Warren: CFPB Has Power To Stop Crypto Fraud

The Consumer Financial Protection Bureau (CFPB) doesn’t have to wait for other agencies’ action to curb cryptocurrency payment abuse, Sen. Elizabeth Warren said Thursday (Oct. 28), Bloomberg reported.

Warren said Americans making use of the popular digital coins are more at risk of fraud and other related abuses, including being unable to get their money out of crypto exchanges, according to the report.

“With their intense focus on consumers, the CFPB has a role to play as a cop on the beat,” Warren said in a Bloomberg interview. “Crypto infiltration of the market cuts across different regulatory agency’s jurisdiction. The answer to that is not that each agency should wait for the other to act, it’s that the agencies should all pick up the tools available to them and move.”

Lawmakers of both major U.S. parties have said they’re worried about the possibility of fraud or crime in the popular industry, which is growing quickly, the report stated.

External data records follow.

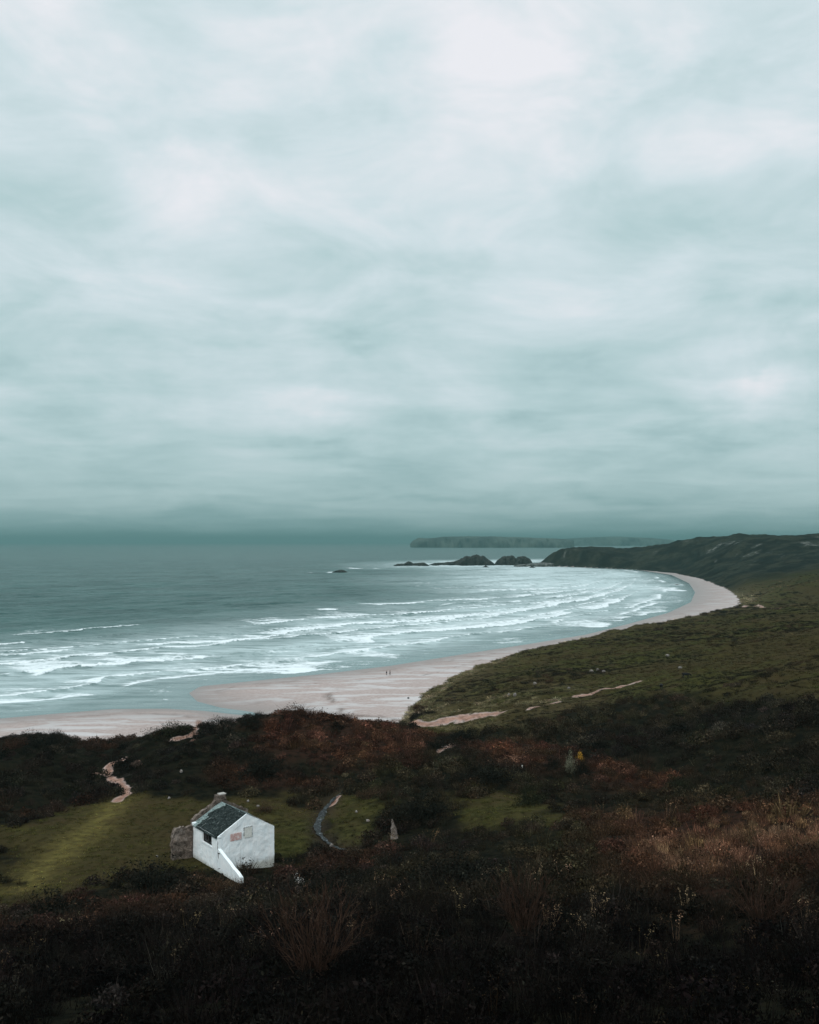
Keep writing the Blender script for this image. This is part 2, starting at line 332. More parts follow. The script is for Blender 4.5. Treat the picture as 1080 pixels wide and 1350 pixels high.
def masks(x, y, r, dw, dl):
    far = sstep(960, 1200, r + 90 * fbm(x / 60, y / 60, 91, 3))
    path = pathmask(x, y) * (r < 900)
    g = np.maximum(polymask(x, y, GRASS, 2.5, 4.5), polymask(x, y, [HILL], .02 * r, 4) * sstep(-14, 4, sdist(x, y, HILL) - 5 + 11 * fbm(x / 16, y / 16, 79, 4, .6)))
    g = np.where((r > 330), np.maximum(g, sstep(0, 20, dl)), g)
    rust = polymask(x, y, RUST, 4, 4); gold = polymask(x, y, GOLD, 1.5, 2)
    pale = np.exp(-np.abs(dl) / (4 + .012 * r)) * sstep(200, 260, r) * (1 - sstep(900, 1100, r))
    pale = np.maximum(pale, .8 * np.exp(-(np.hypot(x - 18, y - 245) / 26) ** 2) * sstep(-.2, .3, fbm(x / 6, y / 6, 95, 3)))
    return far, path, g, rust, gold, pale
FAR, PATH, GR, RU, GO, PALE = masks(GX, GY, RR, DW, DL)
SANDM = np.maximum(sstep(2.5, -1.5, DL), PATH)
WET = np.exp(-np.maximum(DW, 0) / (9 + .022 * RR)) * (DL < 2)
dsw, _, _ = seg_dist(GX, GY, SWATH, False); SW = np.exp(-(dsw / 2.3) ** 2)
gz1 = np.gradient(GZ, axis=1) / np.gradient(RR, axis=1)
ROCK = sstep(.44, .62, fbm(GX / 38, GY / 38, 61, 5, .6) * .9 + .22 * sstep(5, 40, GZ) + .12 * sstep(.35, .7, np.abs(gz1))) * FAR
WRK = np.zeros_like(GX); wn = fbm(GX / 2.5, GY / 2.5, 97, 3); wn2 = fbm(GX / 9, GY / 9, 98, 3)
for w_, q_ in ((1.1, [(441, 908), (433, 918), (440, 927), (450, 935), (447, 942)]), (1.6, [(452, 943), (475, 944), (500, 944), (515, 946), (524, 950)]), (.7, [(380, 905), (430, 900), (480, 897)]), (.6, [(560, 890), (600, 880), (640, 868)])):
    d_, _, _ = seg_dist(GX, GY, march(q_), False); WRK = np.maximum(WRK, np.exp(-((d_ + wn * 1.5) / w_) ** 2) * sstep(-.4, .2, wn2))
WRK = np.maximum(WRK, .55 * np.exp(-((DW - 9 - 5 * wn2) / 1.0) ** 2) * sstep(-.05, .3, wn2 + wn * .3)) * (RR < 700)
V = np.stack([GX, GY, GZ], -1).reshape(-1, 3)
at = {'sand': SANDM, 'grass': GR, 'rust': np.maximum(RU, GO), 'wet': WET, 'far': FAR, 'path': PATH, 'pale': PALE, 'swath': SW, 'rock': ROCK, 'wrack': WRK, 'bank': np.exp(-(DS / 1.5) ** 2)}
gu, gv = np.gradient(np.stack([GX, GY, GZ], -1), axis=0), np.gradient(np.stack([GX, GY, GZ], -1), axis=1)
NRM = np.cross(gv, gu).reshape(-1, 3); NRM /= np.linalg.norm(NRM, axis=1, keepdims=True) + 1e-12; NRM *= np.sign(NRM[:, 2:] + 1e-9)
cm = lambda a: .25 * (a[:-1, :-1] + a[1:, :-1] + a[1:, 1:] + a[:-1, 1:])
cpath = cm(PATH) > .5; cbeach = (cm(DL) < .4) & ~cpath; cfar = (cm(FAR) > .5) & ~cpath & ~cbeach
def piece(name, keep, label, cat):
    q = sub_grid(len(aa), len(rr_), keep); used, inv = np.unique(q, return_inverse=True)
    o = mesh_np(name, V[used], inv.reshape(q.shape), [m_land], True, {k: a.reshape(-1)[used] for k, a in at.items()})
    o.data.normals_split_custom_set_from_vertices(NRM[used].astype(np.float32).tolist())
    return tag(o, label, cat, None, 'structure')
piece('ground', ~cpath & ~cbeach & ~cfar, 'dark rolling duneland of heath and rough grass above the bay', 'ground')
piece('beach', cbeach, 'pale pinkish sand beach curving round the bay', 'beach')
piece('sandy_path', cpath, 'bare pink sand path worn through the dunes', 'path')
piece('hills', cfar, 'dark grassy headland and hills closing the far end of the bay', 'hills')

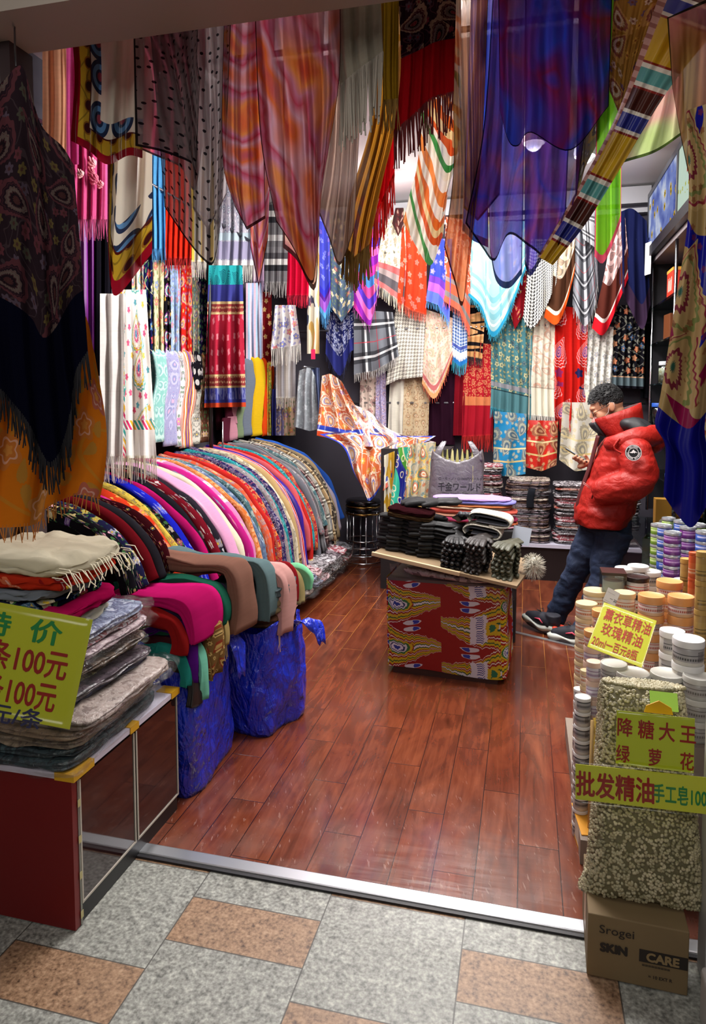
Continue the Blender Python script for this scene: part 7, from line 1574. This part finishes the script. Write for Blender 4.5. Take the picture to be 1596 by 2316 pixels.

Meanwhile, regulators have signaled that they plan to institute more regulations. Before a Senate Banking Committee hearing Thursday, CFPB Director Rohit Chopra said he plans to look at how tech giants like Facebook are using cryptocurrencies as part of a larger investigation on how the companies are using data from consumers, according to the report.

Last week, the CFPB announced it plans to send requests for information to big tech companies.

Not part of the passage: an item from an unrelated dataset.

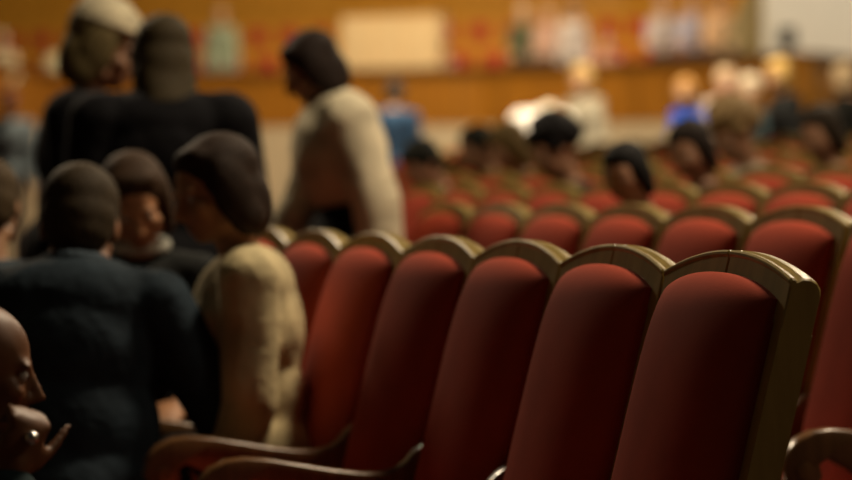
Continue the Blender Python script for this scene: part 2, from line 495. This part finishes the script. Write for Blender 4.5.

Read more: CFPB Expected to Query Tech Giants Over Financial Data Handling

Chopra said Facebook, Amazon and Alphabet’s Google, along with PayPal, Square and other companies, would get 55-page questionnaires about how information is collected, used and stored.

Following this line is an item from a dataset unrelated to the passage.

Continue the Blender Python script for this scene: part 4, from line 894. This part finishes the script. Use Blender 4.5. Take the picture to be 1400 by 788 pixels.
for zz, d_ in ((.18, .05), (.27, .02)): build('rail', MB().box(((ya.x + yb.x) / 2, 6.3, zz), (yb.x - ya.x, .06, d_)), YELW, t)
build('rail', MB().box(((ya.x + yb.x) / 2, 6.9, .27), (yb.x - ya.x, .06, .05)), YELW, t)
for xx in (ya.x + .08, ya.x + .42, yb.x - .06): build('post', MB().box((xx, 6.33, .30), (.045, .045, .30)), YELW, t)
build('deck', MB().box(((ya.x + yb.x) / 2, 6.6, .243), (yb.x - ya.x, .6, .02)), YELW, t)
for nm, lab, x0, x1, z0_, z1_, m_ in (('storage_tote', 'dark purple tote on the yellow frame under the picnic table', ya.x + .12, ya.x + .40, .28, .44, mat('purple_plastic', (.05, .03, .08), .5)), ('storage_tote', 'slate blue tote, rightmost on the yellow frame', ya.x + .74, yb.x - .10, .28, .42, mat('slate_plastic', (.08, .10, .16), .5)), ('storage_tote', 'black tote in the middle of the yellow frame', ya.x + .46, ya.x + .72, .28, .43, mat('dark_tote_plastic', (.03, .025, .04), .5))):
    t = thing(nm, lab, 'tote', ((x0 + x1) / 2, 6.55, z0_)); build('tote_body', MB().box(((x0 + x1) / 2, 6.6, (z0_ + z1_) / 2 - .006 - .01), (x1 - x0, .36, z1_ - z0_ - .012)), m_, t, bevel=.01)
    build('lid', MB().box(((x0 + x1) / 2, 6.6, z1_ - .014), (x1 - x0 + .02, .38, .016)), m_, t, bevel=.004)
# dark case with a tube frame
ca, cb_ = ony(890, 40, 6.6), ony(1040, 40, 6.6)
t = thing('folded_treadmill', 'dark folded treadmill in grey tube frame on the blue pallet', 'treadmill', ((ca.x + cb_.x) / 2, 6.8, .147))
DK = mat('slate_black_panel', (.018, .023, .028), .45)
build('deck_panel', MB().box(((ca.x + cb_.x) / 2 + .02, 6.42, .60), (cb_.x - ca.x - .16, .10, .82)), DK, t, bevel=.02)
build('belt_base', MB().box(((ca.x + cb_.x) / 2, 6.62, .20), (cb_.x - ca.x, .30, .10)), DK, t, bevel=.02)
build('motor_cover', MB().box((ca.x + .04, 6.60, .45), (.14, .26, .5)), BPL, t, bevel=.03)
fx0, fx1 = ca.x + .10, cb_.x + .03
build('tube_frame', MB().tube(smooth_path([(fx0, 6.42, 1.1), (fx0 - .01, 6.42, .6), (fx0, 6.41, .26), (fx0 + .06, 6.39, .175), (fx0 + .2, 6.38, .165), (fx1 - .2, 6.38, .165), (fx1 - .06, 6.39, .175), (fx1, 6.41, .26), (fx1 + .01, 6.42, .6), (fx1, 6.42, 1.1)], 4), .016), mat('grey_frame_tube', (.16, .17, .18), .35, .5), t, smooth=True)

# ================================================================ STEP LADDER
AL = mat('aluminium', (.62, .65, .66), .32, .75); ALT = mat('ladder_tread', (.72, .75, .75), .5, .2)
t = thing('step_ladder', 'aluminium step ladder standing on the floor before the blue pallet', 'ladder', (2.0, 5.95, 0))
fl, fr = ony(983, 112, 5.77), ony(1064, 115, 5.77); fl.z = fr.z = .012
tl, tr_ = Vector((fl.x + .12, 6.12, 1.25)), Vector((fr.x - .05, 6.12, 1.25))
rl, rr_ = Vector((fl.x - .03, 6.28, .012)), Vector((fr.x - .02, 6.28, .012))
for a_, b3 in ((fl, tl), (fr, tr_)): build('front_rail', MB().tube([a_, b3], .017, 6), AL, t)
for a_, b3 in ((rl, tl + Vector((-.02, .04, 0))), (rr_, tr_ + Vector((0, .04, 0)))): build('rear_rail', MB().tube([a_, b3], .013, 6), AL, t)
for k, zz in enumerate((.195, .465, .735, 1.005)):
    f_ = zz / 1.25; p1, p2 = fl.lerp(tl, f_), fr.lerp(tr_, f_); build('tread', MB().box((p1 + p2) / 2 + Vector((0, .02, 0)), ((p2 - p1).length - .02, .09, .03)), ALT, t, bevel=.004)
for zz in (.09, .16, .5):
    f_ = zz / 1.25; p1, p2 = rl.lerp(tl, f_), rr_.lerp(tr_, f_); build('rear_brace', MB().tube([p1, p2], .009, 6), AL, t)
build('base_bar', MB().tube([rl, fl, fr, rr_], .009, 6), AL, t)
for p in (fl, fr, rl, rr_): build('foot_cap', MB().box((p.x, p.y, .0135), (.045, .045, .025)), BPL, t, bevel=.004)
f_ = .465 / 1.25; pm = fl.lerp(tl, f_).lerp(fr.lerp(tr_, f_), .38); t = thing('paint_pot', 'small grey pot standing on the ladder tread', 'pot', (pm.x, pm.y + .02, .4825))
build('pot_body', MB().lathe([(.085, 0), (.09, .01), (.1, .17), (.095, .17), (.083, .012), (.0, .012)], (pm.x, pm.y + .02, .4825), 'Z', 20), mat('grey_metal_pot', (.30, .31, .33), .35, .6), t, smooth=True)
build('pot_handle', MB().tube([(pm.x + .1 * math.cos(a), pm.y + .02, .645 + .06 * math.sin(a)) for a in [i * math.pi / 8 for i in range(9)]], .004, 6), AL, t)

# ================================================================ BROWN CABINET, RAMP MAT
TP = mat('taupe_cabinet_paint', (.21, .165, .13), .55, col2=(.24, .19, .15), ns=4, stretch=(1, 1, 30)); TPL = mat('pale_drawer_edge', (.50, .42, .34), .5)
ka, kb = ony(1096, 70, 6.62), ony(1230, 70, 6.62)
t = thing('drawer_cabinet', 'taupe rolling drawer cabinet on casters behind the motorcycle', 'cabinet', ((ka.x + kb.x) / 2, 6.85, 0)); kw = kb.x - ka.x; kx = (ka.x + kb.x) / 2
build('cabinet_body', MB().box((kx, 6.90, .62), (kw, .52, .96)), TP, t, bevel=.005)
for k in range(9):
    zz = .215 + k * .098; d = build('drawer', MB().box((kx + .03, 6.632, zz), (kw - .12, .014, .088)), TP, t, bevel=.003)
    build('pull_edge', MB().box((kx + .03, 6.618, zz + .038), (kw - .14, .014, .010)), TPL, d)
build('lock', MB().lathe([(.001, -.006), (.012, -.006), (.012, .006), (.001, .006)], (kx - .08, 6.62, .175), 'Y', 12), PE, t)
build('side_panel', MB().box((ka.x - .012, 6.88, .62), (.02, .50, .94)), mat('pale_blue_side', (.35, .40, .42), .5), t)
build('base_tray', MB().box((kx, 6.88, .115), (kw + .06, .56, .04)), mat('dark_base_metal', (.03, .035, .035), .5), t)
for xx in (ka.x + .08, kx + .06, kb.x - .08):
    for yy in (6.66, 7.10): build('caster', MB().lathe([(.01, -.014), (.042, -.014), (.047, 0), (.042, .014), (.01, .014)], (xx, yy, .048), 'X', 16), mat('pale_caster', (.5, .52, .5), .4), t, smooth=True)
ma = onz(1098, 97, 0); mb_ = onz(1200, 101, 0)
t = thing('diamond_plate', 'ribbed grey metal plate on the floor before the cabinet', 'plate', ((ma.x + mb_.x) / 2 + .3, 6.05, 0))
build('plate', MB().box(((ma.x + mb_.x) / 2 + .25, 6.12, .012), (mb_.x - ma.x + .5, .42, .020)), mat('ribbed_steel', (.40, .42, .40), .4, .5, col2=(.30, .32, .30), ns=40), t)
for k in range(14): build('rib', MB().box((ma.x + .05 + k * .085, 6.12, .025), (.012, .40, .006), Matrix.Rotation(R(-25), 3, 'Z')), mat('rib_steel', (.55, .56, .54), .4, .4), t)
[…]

This is part of a larger initiative which will help protect consumers and data, as well as make sure there is competition in consumer financial services.

Chopra has only recently been named director of the watchdog agency. He is a former Democratic commissioner from the Federal Trade Commission (FTC) with a reputation for being tough on tech companies, and he was a part of the CFPB’s creation a decade ago alongside Warren.